Data shown =
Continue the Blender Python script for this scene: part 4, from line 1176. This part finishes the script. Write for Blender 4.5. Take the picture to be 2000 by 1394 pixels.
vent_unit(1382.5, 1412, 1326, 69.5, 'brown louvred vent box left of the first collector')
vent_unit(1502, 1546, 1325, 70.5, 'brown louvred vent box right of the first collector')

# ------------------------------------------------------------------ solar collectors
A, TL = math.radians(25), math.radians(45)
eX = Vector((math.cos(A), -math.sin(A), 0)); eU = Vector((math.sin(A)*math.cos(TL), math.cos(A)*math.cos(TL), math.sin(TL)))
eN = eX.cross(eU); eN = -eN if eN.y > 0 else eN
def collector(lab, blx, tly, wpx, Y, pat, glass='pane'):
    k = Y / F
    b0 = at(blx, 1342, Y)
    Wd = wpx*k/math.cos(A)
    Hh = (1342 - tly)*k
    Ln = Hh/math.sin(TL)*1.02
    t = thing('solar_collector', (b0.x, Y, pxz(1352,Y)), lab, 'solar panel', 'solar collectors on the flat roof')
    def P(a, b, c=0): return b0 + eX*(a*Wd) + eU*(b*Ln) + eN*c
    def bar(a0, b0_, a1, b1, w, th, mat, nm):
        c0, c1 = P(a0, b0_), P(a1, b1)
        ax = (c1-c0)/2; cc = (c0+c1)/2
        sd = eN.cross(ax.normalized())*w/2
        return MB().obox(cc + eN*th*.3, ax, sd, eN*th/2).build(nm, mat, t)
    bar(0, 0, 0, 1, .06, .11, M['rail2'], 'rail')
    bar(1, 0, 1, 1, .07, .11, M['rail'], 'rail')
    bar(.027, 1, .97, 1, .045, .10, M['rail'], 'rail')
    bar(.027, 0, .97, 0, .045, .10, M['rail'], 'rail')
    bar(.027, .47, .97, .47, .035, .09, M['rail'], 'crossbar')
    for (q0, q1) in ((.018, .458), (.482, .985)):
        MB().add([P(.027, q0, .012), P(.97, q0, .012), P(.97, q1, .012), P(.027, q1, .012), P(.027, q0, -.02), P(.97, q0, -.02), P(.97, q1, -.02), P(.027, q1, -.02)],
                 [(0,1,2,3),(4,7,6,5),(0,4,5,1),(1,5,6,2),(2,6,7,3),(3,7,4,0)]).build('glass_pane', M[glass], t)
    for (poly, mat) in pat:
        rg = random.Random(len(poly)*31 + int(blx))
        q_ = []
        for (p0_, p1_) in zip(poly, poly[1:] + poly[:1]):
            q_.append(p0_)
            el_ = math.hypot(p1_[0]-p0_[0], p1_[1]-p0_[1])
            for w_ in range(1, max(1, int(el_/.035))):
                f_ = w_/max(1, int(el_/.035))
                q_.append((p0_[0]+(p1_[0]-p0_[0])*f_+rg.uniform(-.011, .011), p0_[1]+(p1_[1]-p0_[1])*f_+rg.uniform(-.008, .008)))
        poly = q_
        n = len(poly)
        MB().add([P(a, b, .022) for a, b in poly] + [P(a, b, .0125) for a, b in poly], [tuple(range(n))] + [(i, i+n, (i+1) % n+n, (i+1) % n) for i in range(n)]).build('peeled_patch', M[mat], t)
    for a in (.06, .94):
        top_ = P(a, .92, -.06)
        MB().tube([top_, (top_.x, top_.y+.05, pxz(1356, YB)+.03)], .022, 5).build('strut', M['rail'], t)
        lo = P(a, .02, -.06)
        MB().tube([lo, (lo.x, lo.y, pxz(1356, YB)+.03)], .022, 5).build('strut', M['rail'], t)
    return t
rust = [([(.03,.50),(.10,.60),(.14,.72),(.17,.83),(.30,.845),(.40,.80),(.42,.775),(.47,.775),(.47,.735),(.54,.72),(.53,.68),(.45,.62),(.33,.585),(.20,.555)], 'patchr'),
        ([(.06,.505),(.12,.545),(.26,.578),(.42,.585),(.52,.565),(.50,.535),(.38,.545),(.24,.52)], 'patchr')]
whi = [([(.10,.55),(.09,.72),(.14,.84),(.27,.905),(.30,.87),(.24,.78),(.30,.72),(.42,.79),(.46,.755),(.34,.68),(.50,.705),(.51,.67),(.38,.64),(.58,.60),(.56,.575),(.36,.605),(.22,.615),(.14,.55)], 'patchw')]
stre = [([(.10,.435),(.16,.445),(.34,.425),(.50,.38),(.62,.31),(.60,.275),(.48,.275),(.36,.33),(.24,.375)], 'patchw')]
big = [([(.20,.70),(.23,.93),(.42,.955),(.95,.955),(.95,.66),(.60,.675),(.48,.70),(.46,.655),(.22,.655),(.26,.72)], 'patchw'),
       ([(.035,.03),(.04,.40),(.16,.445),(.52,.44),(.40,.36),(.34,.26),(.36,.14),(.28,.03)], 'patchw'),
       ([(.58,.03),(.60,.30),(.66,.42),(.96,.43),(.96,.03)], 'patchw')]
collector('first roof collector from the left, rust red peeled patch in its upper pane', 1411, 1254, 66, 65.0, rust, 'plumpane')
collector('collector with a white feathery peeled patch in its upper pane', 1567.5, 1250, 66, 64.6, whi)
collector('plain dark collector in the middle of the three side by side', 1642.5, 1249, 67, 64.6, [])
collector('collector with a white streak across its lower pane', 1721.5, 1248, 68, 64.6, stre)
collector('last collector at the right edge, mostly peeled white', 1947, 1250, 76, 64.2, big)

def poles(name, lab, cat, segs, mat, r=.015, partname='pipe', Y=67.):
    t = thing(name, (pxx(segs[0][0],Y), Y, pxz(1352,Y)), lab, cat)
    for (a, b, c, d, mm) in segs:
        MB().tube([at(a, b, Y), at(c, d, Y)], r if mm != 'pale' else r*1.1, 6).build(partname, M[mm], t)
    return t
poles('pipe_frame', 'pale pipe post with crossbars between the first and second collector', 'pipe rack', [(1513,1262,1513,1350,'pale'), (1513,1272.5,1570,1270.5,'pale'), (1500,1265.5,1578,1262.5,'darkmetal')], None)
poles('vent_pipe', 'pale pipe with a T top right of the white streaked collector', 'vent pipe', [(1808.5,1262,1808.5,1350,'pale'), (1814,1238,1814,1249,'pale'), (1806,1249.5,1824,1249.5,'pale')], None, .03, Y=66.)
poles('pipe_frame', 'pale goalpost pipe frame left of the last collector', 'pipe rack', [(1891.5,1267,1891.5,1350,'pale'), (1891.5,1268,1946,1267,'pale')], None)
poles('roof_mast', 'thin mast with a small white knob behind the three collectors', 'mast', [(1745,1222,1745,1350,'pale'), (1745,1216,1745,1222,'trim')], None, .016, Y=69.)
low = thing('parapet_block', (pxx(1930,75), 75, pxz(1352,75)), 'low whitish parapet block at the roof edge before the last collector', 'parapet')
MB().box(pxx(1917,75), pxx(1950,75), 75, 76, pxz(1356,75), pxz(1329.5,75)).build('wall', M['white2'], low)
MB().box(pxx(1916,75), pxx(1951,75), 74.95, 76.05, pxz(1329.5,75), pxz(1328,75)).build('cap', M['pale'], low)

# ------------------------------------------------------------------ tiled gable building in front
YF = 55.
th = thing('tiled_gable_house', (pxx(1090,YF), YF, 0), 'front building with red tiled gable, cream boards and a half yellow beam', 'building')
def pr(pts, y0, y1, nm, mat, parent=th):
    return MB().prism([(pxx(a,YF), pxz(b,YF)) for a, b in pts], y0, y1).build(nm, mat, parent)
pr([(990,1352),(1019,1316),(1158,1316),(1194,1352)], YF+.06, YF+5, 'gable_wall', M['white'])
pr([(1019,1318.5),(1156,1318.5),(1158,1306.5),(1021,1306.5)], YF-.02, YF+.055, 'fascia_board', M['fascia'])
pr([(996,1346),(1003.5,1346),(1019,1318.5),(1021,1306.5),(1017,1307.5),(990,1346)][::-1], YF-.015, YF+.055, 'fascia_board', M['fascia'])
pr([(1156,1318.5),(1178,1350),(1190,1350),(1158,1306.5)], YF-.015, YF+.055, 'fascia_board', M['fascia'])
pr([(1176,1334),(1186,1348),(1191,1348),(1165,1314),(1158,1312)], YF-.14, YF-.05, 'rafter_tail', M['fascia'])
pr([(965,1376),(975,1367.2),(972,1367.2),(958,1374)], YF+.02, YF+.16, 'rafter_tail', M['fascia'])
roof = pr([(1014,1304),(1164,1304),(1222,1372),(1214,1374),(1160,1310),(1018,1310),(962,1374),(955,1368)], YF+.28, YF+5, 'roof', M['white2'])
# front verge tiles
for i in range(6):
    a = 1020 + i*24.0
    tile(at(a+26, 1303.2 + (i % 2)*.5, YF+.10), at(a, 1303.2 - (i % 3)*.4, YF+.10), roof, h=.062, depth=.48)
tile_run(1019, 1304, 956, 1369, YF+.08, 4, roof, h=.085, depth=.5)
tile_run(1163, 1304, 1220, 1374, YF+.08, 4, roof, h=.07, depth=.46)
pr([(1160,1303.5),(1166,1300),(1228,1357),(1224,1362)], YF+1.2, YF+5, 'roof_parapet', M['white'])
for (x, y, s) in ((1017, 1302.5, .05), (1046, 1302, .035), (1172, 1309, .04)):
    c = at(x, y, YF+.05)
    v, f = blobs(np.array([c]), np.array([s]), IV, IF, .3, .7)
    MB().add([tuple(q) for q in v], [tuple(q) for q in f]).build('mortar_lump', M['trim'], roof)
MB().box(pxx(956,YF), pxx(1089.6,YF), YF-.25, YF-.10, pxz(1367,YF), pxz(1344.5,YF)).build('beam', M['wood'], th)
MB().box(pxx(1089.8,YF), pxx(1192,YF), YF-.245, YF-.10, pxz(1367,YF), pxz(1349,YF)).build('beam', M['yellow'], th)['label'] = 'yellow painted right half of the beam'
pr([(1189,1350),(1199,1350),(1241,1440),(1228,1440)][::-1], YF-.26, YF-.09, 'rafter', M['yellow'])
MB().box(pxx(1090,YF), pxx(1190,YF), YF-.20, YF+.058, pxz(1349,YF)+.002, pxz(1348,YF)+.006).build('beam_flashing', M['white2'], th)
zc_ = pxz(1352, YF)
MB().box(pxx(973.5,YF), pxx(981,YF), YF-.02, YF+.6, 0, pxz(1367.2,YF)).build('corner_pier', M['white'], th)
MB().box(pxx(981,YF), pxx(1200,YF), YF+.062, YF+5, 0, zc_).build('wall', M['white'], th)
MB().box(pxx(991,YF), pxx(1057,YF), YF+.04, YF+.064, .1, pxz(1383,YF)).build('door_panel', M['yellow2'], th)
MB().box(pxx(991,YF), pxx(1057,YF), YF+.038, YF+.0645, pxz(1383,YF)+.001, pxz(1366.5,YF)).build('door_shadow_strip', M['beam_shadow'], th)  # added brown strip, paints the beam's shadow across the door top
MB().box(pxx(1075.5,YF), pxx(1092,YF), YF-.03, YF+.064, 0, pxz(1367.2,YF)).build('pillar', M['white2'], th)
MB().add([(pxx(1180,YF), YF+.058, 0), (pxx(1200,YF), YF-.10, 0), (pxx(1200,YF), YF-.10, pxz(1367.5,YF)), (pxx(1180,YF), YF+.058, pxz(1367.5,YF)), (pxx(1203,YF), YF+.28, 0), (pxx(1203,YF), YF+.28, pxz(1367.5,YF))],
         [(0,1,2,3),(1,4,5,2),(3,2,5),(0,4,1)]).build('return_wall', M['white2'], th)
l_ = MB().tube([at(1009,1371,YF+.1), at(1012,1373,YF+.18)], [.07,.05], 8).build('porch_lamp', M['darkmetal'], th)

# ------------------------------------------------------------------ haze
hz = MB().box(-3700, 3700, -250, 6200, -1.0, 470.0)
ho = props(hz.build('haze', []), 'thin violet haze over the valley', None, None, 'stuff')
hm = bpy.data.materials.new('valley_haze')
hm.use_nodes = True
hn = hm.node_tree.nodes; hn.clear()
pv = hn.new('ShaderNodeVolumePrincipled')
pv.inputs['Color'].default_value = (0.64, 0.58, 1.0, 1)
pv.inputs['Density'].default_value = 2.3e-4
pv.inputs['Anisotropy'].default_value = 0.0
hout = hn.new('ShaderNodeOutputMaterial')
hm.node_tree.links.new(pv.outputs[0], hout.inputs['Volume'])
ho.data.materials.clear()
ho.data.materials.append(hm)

Work to be completed =
Exactly repeat the lines above, from the opening line through the one with "vent_unit(1502, 1546, 1325, 70.5, 'brown", and include nothing else.

Worked answer =
Continue the Blender Python script for this scene: part 4, from line 1176. This part finishes the script. Write for Blender 4.5. Take the picture to be 2000 by 1394 pixels.
vent_unit(1382.5, 1412, 1326, 69.5, 'brown louvred vent box left of the first collector')
vent_unit(1502, 1546, 1325, 70.5, 'brown louvred vent box right of the first collector')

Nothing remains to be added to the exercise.